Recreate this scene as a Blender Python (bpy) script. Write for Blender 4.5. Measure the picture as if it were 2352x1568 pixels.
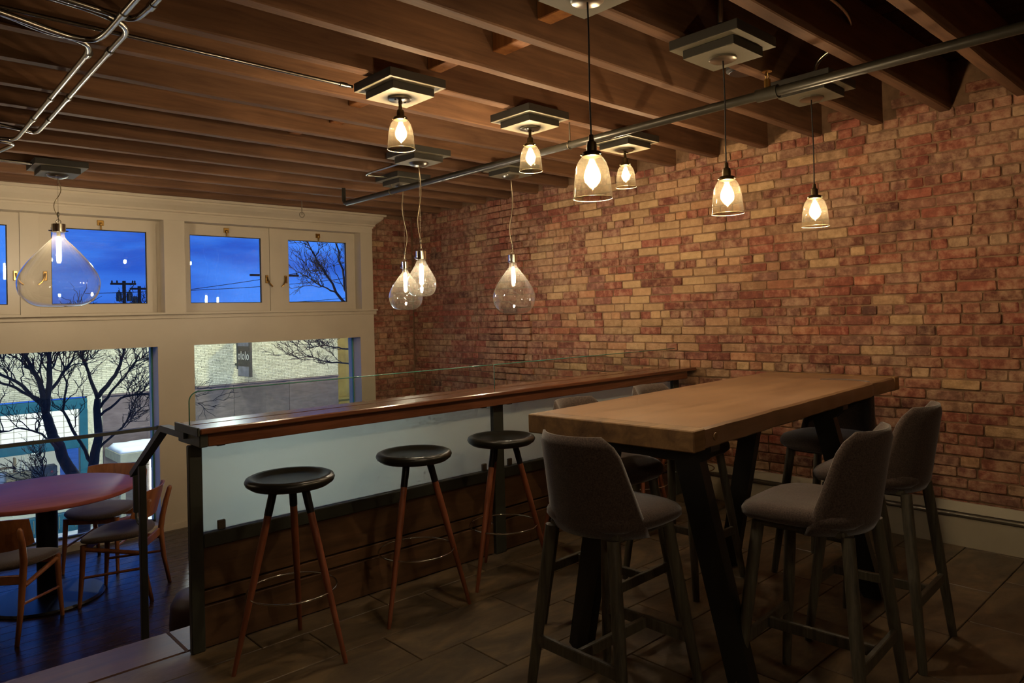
import bpy, math, random
from mathutils import Vector, Matrix
random.seed(7)
PI = math.pi
scene = bpy.context.scene
for o in list(bpy.data.objects): bpy.data.objects.remove(o)

# ------------------------------------------------------------------ camera
cd = bpy.data.cameras.new('camera'); cam = bpy.data.objects.new('camera', cd)
scene.collection.objects.link(cam); scene.camera = cam
yaw, pitch, roll = 0.7462705, 0.0157836, -0.0268582
fv = Vector((math.sin(yaw)*math.cos(pitch), math.cos(yaw)*math.cos(pitch), math.sin(pitch)))
rv = Vector((math.cos(yaw), -math.sin(yaw), 0)); uv = rv.cross(fv)
r2 = math.cos(roll)*rv + math.sin(roll)*uv; u2 = -math.sin(roll)*rv + math.cos(roll)*uv
cam.matrix_world = Matrix(((r2.x,u2.x,-fv.x,0),(r2.y,u2.y,-fv.y,0),(r2.z,u2.z,-fv.z,1.5),(0,0,0,1)))
cd.sensor_width = 36; cd.lens = 36*1641.15/2352; cd.shift_y = -88.54/2352; cd.clip_end = 300; cd.clip_start = .05

# ------------------------------------------------------------------ colour management, sampling quality
vs = scene.view_settings
scene.display_settings.display_device = 'sRGB'
vs.view_transform = 'Standard'; vs.look = 'None'; vs.gamma = 1; vs.use_curve_mapping = False
vs.exposure = 0.0
cy = scene.cycles
cy.max_bounces = 6; cy.diffuse_bounces = 4; cy.glossy_bounces = 2; cy.transmission_bounces = 4; cy.transparent_max_bounces = 12
cy.sample_clamp_indirect = 4; cy.sample_clamp_direct = 0; cy.caustics_reflective = False; cy.caustics_refractive = False
cy.use_light_tree = True; cy.blur_glossy = .6
cy.use_adaptive_sampling = True; cy.adaptive_threshold = .10; cy.adaptive_min_samples = 12

# ------------------------------------------------------------------ world: dusk sky with drifting cloud
w = bpy.data.worlds.new('dusk_sky'); scene.world = w; w.use_nodes = True
nt = w.node_tree; nt.nodes.clear()
wo = nt.nodes.new('ShaderNodeOutputWorld'); bg = nt.nodes.new('ShaderNodeBackground')
tc = nt.nodes.new('ShaderNodeTexCoord'); mp = nt.nodes.new('ShaderNodeMapping'); mp.inputs['Scale'].default_value = (1.2,1.2,6)
no = nt.nodes.new('ShaderNodeTexNoise'); no.inputs['Scale'].default_value = 2.6; no.inputs['Detail'].default_value = 4; no.inputs['Distortion'].default_value = .4
rp = nt.nodes.new('ShaderNodeValToRGB'); rp.color_ramp.elements[0].position = .40; rp.color_ramp.elements[1].position = .62
rp.color_ramp.elements[0].color = (.026,.105,.60,1); rp.color_ramp.elements[1].color = (.060,.25,.95,1)
nt.links.new(tc.outputs['Generated'], mp.inputs['Vector']); nt.links.new(mp.outputs[0], no.inputs['Vector'])
nt.links.new(no.outputs['Fac'], rp.inputs['Fac']); nt.links.new(rp.outputs[0], bg.inputs['Color'])
bg.inputs['Strength'].default_value = 1.2
nt.links.new(bg.outputs[0], wo.inputs['Surface'])

# ------------------------------------------------------------------ street lamps on the far facade, and one light added over the street
def area_light(name, loc, target, size, power, col):
    ld = bpy.data.lights.new(name, 'AREA'); ld.shape = 'DISK'; ld.size = size; ld.energy = power; ld.color = col
    o = bpy.data.objects.new(name, ld); scene.collection.objects.link(o); o.location = loc
    o.rotation_euler = (Vector(target)-Vector(loc)).to_track_quat('-Z','Y').to_euler()
    return o
area_light('street_area_light', (4.0,20.5,3.6), (5.0,26,-1.5), .5, 400, (.95,1.0,.74))
area_light('street_area_light', (13.0,20.5,3.4), (12.8,26,-.6), .5, 380, (1.0,.92,.46))
area_light('street_area_light', (8.0,21.0,5.5), (8.0,21.5,-4.9), .6, 700, (.92,1.0,.92))  # added downlight that brightens the snowy street behind the frosted glass

# ------------------------------------------------------------------ helpers
def lin(h):
    h = h.lstrip('#'); c = [int(h[i:i+2],16)/255 for i in (0,2,4)]
    return tuple(x/12.92 if x <= .04045 else ((x+.055)/1.055)**2.4 for x in c)
class MB:
    def __init__(s): s.v = []; s.f = []
    def add(s, vs, fs):
        n = len(s.v); s.v += [tuple(v) for v in vs]; s.f += [tuple(i+n for i in f) for f in fs]; return s
    def box(s, x0,x1,y0,y1,z0,z1):
        return s.add([(x0,y0,z0),(x1,y0,z0),(x1,y1,z0),(x0,y1,z0),(x0,y0,z1),(x1,y0,z1),(x1,y1,z1),(x0,y1,z1)],
            [(3,2,1,0),(4,5,6,7),(0,1,5,4),(1,2,6,5),(2,3,7,6),(3,0,4,7)])
    def cbox(s, x0,x1,y0,y1,z0,z1, b=.006):
        """box with chamfered edges (24 corner points)"""
        X=(x0,x1);Y=(y0,y1);Z=(z0,z1); b=min(b,abs(x1-x0)*.45,abs(y1-y0)*.45,abs(z1-z0)*.45)
        P={};vs=[]
        for i in (0,1):
            for j in (0,1):
                for k in (0,1):
                    sx,sy,sz=(1,-1)[i],(1,-1)[j],(1,-1)[k]
                    for a in range(3):
                        p=[X[i]+sx*b,Y[j]+sy*b,Z[k]+sz*b]; p[a]=(X,Y,Z)[a][(i,j,k)[a]]
                        P[i,j,k,a]=len(vs); vs.append(p)
        fs=[]
        q=[(0,0),(1,0),(1,1),(0,1)]
        for a in range(3):
            for e in (0,1):
                f=[]
                for (m,n) in q:
                    c=[m,n]; c.insert(a,e); f.append(P[c[0],c[1],c[2],a])
                if (a==1)^(e==0): f=f[::-1]
                fs.append(f)
        for a in range(3):
            bb,cc=[t for t in range(3) if t!=a]
            for m in (0,1):
                for n in (0,1):
                    def idx(e,ax):
                        c=[0,0,0]; c[a]=e; c[bb]=m; c[cc]=n; return P[c[0],c[1],c[2],ax]
                    fs.append([idx(0,bb),idx(1,bb),idx(1,cc),idx(0,cc)])
        for i in (0,1):
            for j in (0,1):
                for k in (0,1): fs.append([P[i,j,k,0],P[i,j,k,1],P[i,j,k,2]])
        return s.add(vs,fs)
    def tube(s, path, r, n=8, caps=True, closed=False):
        P=[Vector(p) for p in path]; m=len(P); R=r if isinstance(r,(list,tuple)) else [r]*m
        T=[]
        for i in range(m):
            if closed: t=P[(i+1)%m]-P[i-1]
            else: t=P[min(i+1,m-1)]-P[max(i-1,0)]
            T.append(t.normalized())
        a=Vector((0,0,1)) if abs(T[0].z)<.9 else Vector((1,0,0))
        nrm=(a-T[0]*a.dot(T[0])).normalized(); vs=[]
        for i in range(m):
            nrm=(nrm-T[i]*nrm.dot(T[i])).normalized(); b=T[i].cross(nrm)
            for k in range(n):
                q=2*PI*k/n; vs.append(P[i]+(nrm*math.cos(q)+b*math.sin(q))*R[i])
        fs=[]
        for i in range(m if closed else m-1):
            j=(i+1)%m
            for k in range(n): fs.append((i*n+k,i*n+(k+1)%n,j*n+(k+1)%n,j*n+k))
        if caps and not closed: fs.append(tuple(range(n))[::-1]); fs.append(tuple((m-1)*n+k for k in range(n)))
        return s.add(vs,fs)
    def lathe(s, prof, n=24, c=(0,0,0), closed=False):
        """prof: (r,z) list; r==0 ends become poles"""
        vs=[];fs=[];rings=[]
        for (r,z) in prof:
            if r<1e-6: rings.append([len(vs)]); vs.append((c[0],c[1],c[2]+z))
            else:
                rings.append([len(vs)+k for k in range(n)])
                vs += [(c[0]+r*math.cos(2*PI*k/n),c[1]+r*math.sin(2*PI*k/n),c[2]+z) for k in range(n)]
        for a,b in zip(rings,rings[1:]+([rings[0]] if closed else [])):
            for k in range(n):
                k2=(k+1)%n
                if len(a)==1 and len(b)==1: continue
                if len(a)==1: fs.append((a[0],b[k2],b[k]))
                elif len(b)==1: fs.append((a[k],a[k2],b[0]))
                else: fs.append((a[k],a[k2],b[k2],b[k]))
        return s.add(vs,fs)
    def prism(s, poly, axis, a, b):
        """extrude a 2D polygon along axis from a to b; poly gives the two other coordinates in xyz order"""
        n=len(poly)
        def P(p,t):
            q=list(p); q.insert(axis,t); return q
        vs=[P(p,a) for p in poly]+[P(p,b) for p in poly]
        fs=[tuple(range(n))[::-1],tuple(range(n,2*n))]+[(i,(i+1)%n,n+(i+1)%n,n+i) for i in range(n)]
        return s.add(vs,fs)
    def build(s, name, mat, parent=None, smooth=False, loc=None, fix=True):
        me=bpy.data.meshes.new(name); me.from_pydata(s.v,[],s.f)
        if fix:
            import bmesh
            bm=bmesh.new(); bm.from_mesh(me); bmesh.ops.recalc_face_normals(bm,faces=bm.faces); bm.to_mesh(me); bm.free()
        me.materials.append(mat)
        if smooth:
            me.polygons.foreach_set('use_smooth',[True]*len(me.polygons))
            if smooth is not True: me.set_sharp_from_angle(angle=math.radians(smooth))
        me.update()
        o=bpy.data.objects.new(name,me); scene.collection.objects.link(o)
        if loc: o.location=loc
        if parent: o.parent=parent
        return o
def box(name, b, mat, parent=None, ch=0):
    m=MB(); (m.cbox(*b,ch) if ch else m.box(*b)); return m.build(name,mat,parent)
def tag(o, label=None, cat=None, group=None, kind=None):
    if label: o['label']=label
    if cat: o['category']=cat
    if group: o['group']=group
    if kind: o['kind']=kind
    return o
def empty(name, loc=(0,0,0), rz=0, label=None, cat=None, group=None, kind=None):
    o=bpy.data.objects.new(name,None); scene.collection.objects.link(o); o.location=loc; o.rotation_euler=(0,0,rz); o.empty_display_size=.1
    return tag(o,label,cat,group,kind)
def copy_tree(o, parent=None):
    c=o.copy(); scene.collection.objects.link(c); c.parent=parent
    for ch in o.children: copy_tree(ch,c)
    return c
def struct(name,m,mat,**k): return tag(m.build(name,mat,**k),kind='structure')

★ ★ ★

**What needs to be done**
Repeat the listing above exactly from its first line to the line containing "for o in list(bpy.data.objects): bpy.data.objects.remove(o)", both included, and omit the pictures.

**Exercise output**
Recreate this scene as a Blender Python (bpy) script. Write for Blender 4.5. Measure the picture as if it were 2352x1568 pixels.
import bpy, math, random
from mathutils import Vector, Matrix
random.seed(7)
PI = math.pi
scene = bpy.context.scene
for o in list(bpy.data.objects): bpy.data.objects.remove(o)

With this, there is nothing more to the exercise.